Monday, October 24, 2005

Pact with Satan

Matt Bai on Hillary's prospects for 2008 (-- link ---):
In addition to voting for the Iraq war resolution, Clinton broke with some of the more liberal Democrats who tried to hold up $87 billion for reconstruction in Iraq and Afghanistan, and she was one of only six Democrats to oppose a measure that would have effectively killed the president's missile-defense plan. (Clinton has taken a skeptical view of the plan's potential to work properly, but unlike most Democrats, she is willing to explore it.) The Pentagon even asked Clinton to join a select panel that is weighing future options for improving military readiness. Among the Senate as a whole, according to National Journal's latest rankings, Clinton's voting record on foreign policy last year was more conservative than all but five current Democratic senators.

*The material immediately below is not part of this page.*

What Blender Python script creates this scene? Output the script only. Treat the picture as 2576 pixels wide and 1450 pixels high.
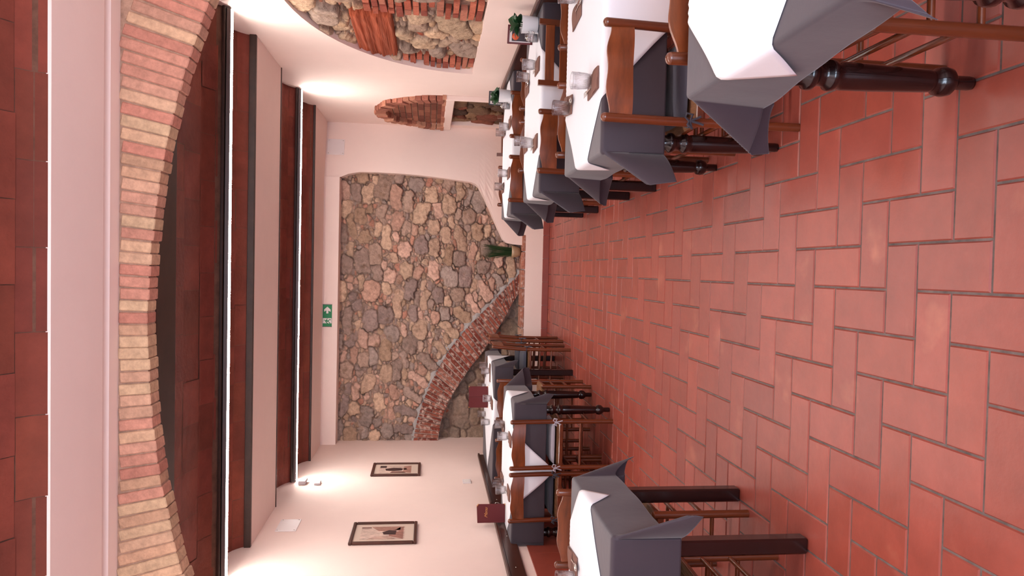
import bpy, bmesh, math, random
import numpy as np
from mathutils import Vector, Matrix
PI = math.pi
sin, cos = math.sin, math.cos
scene = bpy.context.scene
for o in list(bpy.data.objects):
    bpy.data.objects.remove(o)
COL = scene.collection

# ------------------------------------------------------------------ camera
FPX, YAW, PITCH, ROLL, EYE = 1800.0, 0.0333, math.atan(208/1800.0), 0.02, 1.47
cam_d = bpy.data.cameras.new('camera')
cam_d.sensor_fit = 'HORIZONTAL'
cam_d.sensor_width = 36.0
cam_d.lens = FPX*36.0/2576.0
cam_d.clip_start = 0.02
cam = bpy.data.objects.new('camera', cam_d)
COL.objects.link(cam)
_f = Vector((-sin(YAW)*cos(PITCH), cos(YAW)*cos(PITCH), -sin(PITCH)))
_r = Vector((cos(YAW), sin(YAW), 0))
_u = _r.cross(_f)
# the photograph lies on its side: the picture's right is the room's down
_x = sin(ROLL)*_r - cos(ROLL)*_u
_y = cos(ROLL)*_r + sin(ROLL)*_u
_z = -_f
cam.matrix_world = Matrix(((_x.x, _y.x, _z.x, 0), (_x.y, _y.y, _z.y, 0), (_x.z, _y.z, _z.z, EYE), (0, 0, 0, 1)))
scene.camera = cam

# ------------------------------------------------------------------ render look, world, daylight
scene.view_settings.view_transform = 'Standard'
scene.view_settings.look = 'None'
scene.view_settings.gamma = 1.0
scene.view_settings.use_curve_mapping = False
scene.view_settings.exposure = 0.0
scene.cycles.use_denoising = True
scene.cycles.max_bounces = 8
scene.cycles.diffuse_bounces = 4
scene.cycles.glossy_bounces = 3
scene.cycles.transmission_bounces = 8
scene.cycles.caustics_reflective = False
scene.cycles.caustics_refractive = False
scene.cycles.sample_clamp_indirect = 6.0
world = bpy.data.worlds.new('sky')
scene.world = world
world.use_nodes = True
world.node_tree.nodes['Background'].inputs[0].default_value = (0.75, 0.85, 1.0, 1)
world.node_tree.nodes['Background'].inputs[1].default_value = 1.0
LED_POWER = 122.0
DAY_POWER = 215.0
DAY_COLOR = (0.66, 0.80, 1.0)
day_d = bpy.data.lights.new('daylight', 'AREA')
day_d.shape = 'RECTANGLE'
day_d.size, day_d.size_y = 2.2, 1.9
day_d.energy = DAY_POWER
day_d.color = DAY_COLOR
day = bpy.data.objects.new('daylight', day_d)
COL.objects.link(day)
day.location = (0.1, -1.75, 1.35)
day.rotation_euler = (PI/2+.80, 0, 0)          # shines in through the open doorway behind the camera

# ------------------------------------------------------------------ helpers: meshes
class MB:
    """collects shapes, then links them as ONE mesh object"""
    def __init__(s):
        s.v = []; s.f = []; s.m = []; s.c = []; s.sm = []
    def add(s, verts, faces, mat=0, col=(1, 1, 1), smooth=False, X=None):
        b = len(s.v)
        for p in verts:
            p = Vector(p)
            s.v.append(X @ p if X is not None else p)
        for f in faces:
            s.f.append([b+i for i in f]); s.m.append(mat); s.c.append(col); s.sm.append(smooth)
    def box(s, c, d, mat=0, col=(1, 1, 1), X=None, bev=0.0):
        x, y, z = d[0]/2, d[1]/2, d[2]/2
        if bev <= 0:
            vs = [(c[0]+i*x, c[1]+j*y, c[2]+k*z) for i in (-1, 1) for j in (-1, 1) for k in (-1, 1)]
            s.add(vs, [(0, 1, 3, 2), (4, 6, 7, 5), (0, 4, 5, 1), (2, 3, 7, 6), (0, 2, 6, 4), (1, 5, 7, 3)], mat, col, False, X)
        else:
            b = min(bev, x*.9, y*.9, z*.9)
            vs = []; idx = {}
            for i in (-1, 1):
                for j in (-1, 1):
                    for k in (-1, 1):
                        for a in range(3):
                            p = [i*(x-b), j*(y-b), k*(z-b)]
                            p[a] += (i, j, k)[a]*b
                            idx[(i, j, k, a)] = len(vs)
                            vs.append((c[0]+p[0], c[1]+p[1], c[2]+p[2]))
            fs = []
            S = (-1, 1)
            for a in range(3):
                o1, o2 = [q for q in range(3) if q != a]
                for sg in S:
                    q = []
                    for (m, n) in ((-1, -1), (1, -1), (1, 1), (-1, 1)):
                        t = [0, 0, 0]; t[a] = sg; t[o1] = m; t[o2] = n
                        q.append(idx[(t[0], t[1], t[2], a)])
                    fs.append(q)
            for a in range(3):           # edges along axis a
                o1, o2 = [q for q in range(3) if q != a]
                for m in S:
                    for n in S:
                        q = []
                        for sg, ax in ((-1, o1), (1, o1), (1, o2), (-1, o2)):
                            t = [0, 0, 0]; t[a] = sg; t[o1] = m; t[o2] = n
                            q.append(idx[(t[0], t[1], t[2], ax)])
                        fs.append(q)
            for i in S:
                for j in S:
                    for k in S:
                        fs.append([idx[(i, j, k, 0)], idx[(i, j, k, 1)], idx[(i, j, k, 2)]])
            s.add(vs, fs, mat, col, False, X)
    def tube(s, pts, rad, n=12, mat=0, col=(1, 1, 1), X=None, cap=True):
        pts = [Vector(p) for p in pts]
        if not isinstance(rad, (list, tuple)):
            rad = [rad]*len(pts)
        vs = []; fs = []
        ref = None
        for i, p in enumerate(pts):
            d = (pts[min(i+1, len(pts)-1)]-pts[max(i-1, 0)]).normalized()
            if ref is None:
                a = Vector((1, 0, 0)) if abs(d.x) < .8 else Vector((0, 1, 0))
                ref = (a-d*a.dot(d)).normalized()
            else:
                ref = (ref-d*ref.dot(d)).normalized()
            q = d.cross(ref)
            for k in range(n):
                t = 2*PI*k/n
                vs.append(p+(ref*cos(t)+q*sin(t))*rad[i])
        for i in range(len(pts)-1):
            for k in range(n):
                k2 = (k+1) % n
                fs.append((i*n+k, i*n+k2, (i+1)*n+k2, (i+1)*n+k))
        s.add(vs, fs, mat, col, True, X)
        if cap:
            e = (len(pts)-1)*n
            s.add([vs[k] for k in range(n)], [tuple(range(n))[::-1]], mat, col, False, X)
            s.add([vs[e+k] for k in range(n)], [tuple(range(n))], mat, col, False, X)
    def lathe(s, prof, n=24, mat=0, col=(1, 1, 1), X=None, smooth=True, fn=None):
        vs = []; fs = []
        for i, (r, z) in enumerate(prof):
            for k in range(n):
                t = 2*PI*k/n
                rr = r if fn is None else fn(r, z, t, i)
                vs.append((rr*cos(t), rr*sin(t), z))
        for i in range(len(prof)-1):
            for k in range(n):
                k2 = (k+1) % n
                fs.append((i*n+k, i*n+k2, (i+1)*n+k2, (i+1)*n+k))
        s.add(vs, fs, mat, col, smooth, X)
    def prism(s, poly, o, ux, uy, uz, h0, h1, mat=0, col=(1, 1, 1)):
        """polygon in the plane (ux, uy) at o, thickened along uz from h0 to h1"""
        o, ux, uy, uz = Vector(o), Vector(ux), Vector(uy), Vector(uz)
        n = len(poly)
        vs = [o+ux*a+uy*b+uz*h0 for a, b in poly]+[o+ux*a+uy*b+uz*h1 for a, b in poly]
        fs = [tuple(range(n))[::-1], tuple(range(n, 2*n))]
        fs += [(i, (i+1) % n, n+(i+1) % n, n+i) for i in range(n)]
        s.add(vs, fs, mat, col)
    def grid(s, P, mat=0, col=(1, 1, 1), smooth=True, X=None):
        nr, nc = len(P), len(P[0])
        vs = [p for row in P for p in row]
        fs = [(i*nc+j, i*nc+j+1, (i+1)*nc+j+1, (i+1)*nc+j) for i in range(nr-1) for j in range(nc-1)]
        s.add(vs, fs, mat, col, smooth, X)
    def mesh(s, name, mats):
        me = bpy.data.meshes.new(name)
        me.from_pydata([tuple(p) for p in s.v], [], s.f)
        for m in (mats if isinstance(mats, (list, tuple)) else [mats]):
            me.materials.append(m)
        n = len(me.polygons)
        me.polygons.foreach_set('material_index', s.m)
        me.polygons.foreach_set('use_smooth', s.sm)
        at = me.color_attributes.new('Col', 'FLOAT_COLOR', 'CORNER')
        tot = np.repeat(np.array([(c[0], c[1], c[2], 1.0) for c in s.c], dtype=np.float32),
                        [len(f) for f in s.f], axis=0)
        at.data.foreach_set('color', tot.ravel())
        me.update()
        bm = bmesh.new(); bm.from_mesh(me)
        bmesh.ops.recalc_face_normals(bm, faces=bm.faces)
        bm.to_mesh(me); bm.free()
        return me
    def build(s, name, mats, parent=None, solid=0.0, recalc=True):
        me = s.mesh(name, mats)
        o = bpy.data.objects.new(name, me)
        COL.objects.link(o)
        if parent is not None:
            o.parent = parent
        if solid:
            md = o.modifiers.new('thick', 'SOLIDIFY'); md.thickness = solid; md.offset = 0
        return o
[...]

Can she overcome the doubts of most of the base of her party about her position ?
And the thinking among her closest advisers holds that unlike other prospective candidates with conservative leanings  [...] Clinton doesn't have to worry about winning over more liberal base voters; she's an icon of the left, and short of climbing into a tank and invading a country all by herself, she couldn't do much to change that. By this theory, Clinton gets to have it both ways: her consistent centrist record will convince general-election voters that she is not the archetype they thought she was, and Democratic-primary voters will forgive her more conservative positions because, in their minds, she is saying such things only to make herself "electable." It's a strategy so elegant that even Karl Rove would have to smile in appreciation.
There are new forces out there, though:
What Dean's candidacy brought into the open, however, was another kind of growing and powerful tension in Democratic politics that had little to do with ideology. Activists often describe this divide as being between "insiders" and "outsiders," but the best description I've heard came from Simon Rosenberg, a Democratic operative who runs the advocacy group N.D.N. (formerly New Democrat Network), which sprang from Clintonian centrism of the early 1990's. As Rosenberg explained it, the party is currently riven between its "governing class" and its "activist class." The former includes the establishment types who populate Washington - politicians, interest groups, consultants and policy makers. The second comprises "Net roots" Democrats on the local level; that is, grass-roots Democrats, many of whom were inspired by Dean and who connect to politics primarily online, through blogs or Web-based activist groups like
Clinton's advisers disagreed about whether a bunch of 20-something bloggers really mattered. In a conversation last month, Mark Penn scoffed at my suggestion that there might be a strong backlash in the party against the ethos of Clintonism.  [...] It's true that most Democratic voters are probably too busy working and raising kids to spend a lot of time debating political tactics online, and the importance of the "Net roots" can be overstated.
As many have pointed out, it is hard to agree that the Iraq issue has 'little to do with ideology'. Someone complained about the dismissive attitude towards online activists ( comments here by: ck at October 4, 2005 12:49 AM ):
As a 50 something blog poster, I am completely dismayed at the utter cluelessness of the Beltway Democrats. They just don't get it -- the net roots are not a bunch of crazed 20 somethings...
Meanwhile, Matthew Yglesias opined : [Posted at 11:45 AM  October 14, 2005 - via ]
I'd support Satan's domestic policy in order to stop the Lawrence Kaplan strategy for Iraq ("mobilizing national power on a scale not even contemplated by the administration") from taking power.